▶ _Set task_: Repeat the listing below word for word, stopping after the line that contains "sc.camera = cam".

.....

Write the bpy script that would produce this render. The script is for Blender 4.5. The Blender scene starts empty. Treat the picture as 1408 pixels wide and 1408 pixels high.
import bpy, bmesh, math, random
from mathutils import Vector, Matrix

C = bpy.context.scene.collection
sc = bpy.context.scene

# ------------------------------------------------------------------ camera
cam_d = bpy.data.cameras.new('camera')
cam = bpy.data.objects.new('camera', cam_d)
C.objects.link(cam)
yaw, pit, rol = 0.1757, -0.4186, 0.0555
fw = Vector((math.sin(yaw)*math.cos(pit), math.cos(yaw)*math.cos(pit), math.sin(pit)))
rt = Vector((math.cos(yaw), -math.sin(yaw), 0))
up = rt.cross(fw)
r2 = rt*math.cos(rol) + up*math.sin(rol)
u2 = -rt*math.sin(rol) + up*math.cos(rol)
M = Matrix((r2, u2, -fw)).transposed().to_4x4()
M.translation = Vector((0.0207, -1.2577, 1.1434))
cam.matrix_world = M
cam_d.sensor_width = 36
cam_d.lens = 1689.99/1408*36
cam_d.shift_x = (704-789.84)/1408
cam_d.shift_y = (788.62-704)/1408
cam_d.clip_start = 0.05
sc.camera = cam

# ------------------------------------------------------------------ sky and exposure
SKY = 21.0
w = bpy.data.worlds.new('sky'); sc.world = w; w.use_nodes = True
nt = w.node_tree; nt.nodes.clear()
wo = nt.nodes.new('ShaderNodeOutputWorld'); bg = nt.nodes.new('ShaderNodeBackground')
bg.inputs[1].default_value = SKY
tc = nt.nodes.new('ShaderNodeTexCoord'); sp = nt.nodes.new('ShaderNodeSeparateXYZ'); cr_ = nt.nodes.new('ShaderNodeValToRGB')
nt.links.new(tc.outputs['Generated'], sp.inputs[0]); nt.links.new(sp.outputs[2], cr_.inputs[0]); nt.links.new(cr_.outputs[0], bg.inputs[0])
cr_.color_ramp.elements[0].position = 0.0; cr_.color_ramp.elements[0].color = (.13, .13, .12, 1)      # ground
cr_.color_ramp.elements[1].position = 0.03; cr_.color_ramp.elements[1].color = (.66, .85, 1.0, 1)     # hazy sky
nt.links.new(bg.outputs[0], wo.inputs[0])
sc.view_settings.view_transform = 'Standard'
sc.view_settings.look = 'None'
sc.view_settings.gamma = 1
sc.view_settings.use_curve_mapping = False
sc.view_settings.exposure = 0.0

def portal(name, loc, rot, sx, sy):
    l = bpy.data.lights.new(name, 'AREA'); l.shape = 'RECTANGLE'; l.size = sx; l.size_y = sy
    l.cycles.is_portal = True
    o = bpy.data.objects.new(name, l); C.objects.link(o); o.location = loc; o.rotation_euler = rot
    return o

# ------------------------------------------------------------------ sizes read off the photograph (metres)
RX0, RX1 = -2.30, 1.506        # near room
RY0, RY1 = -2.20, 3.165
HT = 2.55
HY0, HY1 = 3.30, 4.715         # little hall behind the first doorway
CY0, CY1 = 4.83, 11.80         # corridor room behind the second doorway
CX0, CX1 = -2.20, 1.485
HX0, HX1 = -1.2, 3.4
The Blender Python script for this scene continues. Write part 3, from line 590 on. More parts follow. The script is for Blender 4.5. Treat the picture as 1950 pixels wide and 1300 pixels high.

.....

▶ _Response to this exercise_:
Write the bpy script that would produce this render. The script is for Blender 4.5. The Blender scene starts empty. Treat the picture as 1408 pixels wide and 1408 pixels high.
import bpy, bmesh, math, random
from mathutils import Vector, Matrix

C = bpy.context.scene.collection
sc = bpy.context.scene

# ------------------------------------------------------------------ camera
cam_d = bpy.data.cameras.new('camera')
cam = bpy.data.objects.new('camera', cam_d)
C.objects.link(cam)
yaw, pit, rol = 0.1757, -0.4186, 0.0555
fw = Vector((math.sin(yaw)*math.cos(pit), math.cos(yaw)*math.cos(pit), math.sin(pit)))
rt = Vector((math.cos(yaw), -math.sin(yaw), 0))
up = rt.cross(fw)
r2 = rt*math.cos(rol) + up*math.sin(rol)
u2 = -rt*math.sin(rol) + up*math.cos(rol)
M = Matrix((r2, u2, -fw)).transposed().to_4x4()
M.translation = Vector((0.0207, -1.2577, 1.1434))
cam.matrix_world = M
cam_d.sensor_width = 36
cam_d.lens = 1689.99/1408*36
cam_d.shift_x = (704-789.84)/1408
cam_d.shift_y = (788.62-704)/1408
cam_d.clip_start = 0.05
sc.camera = cam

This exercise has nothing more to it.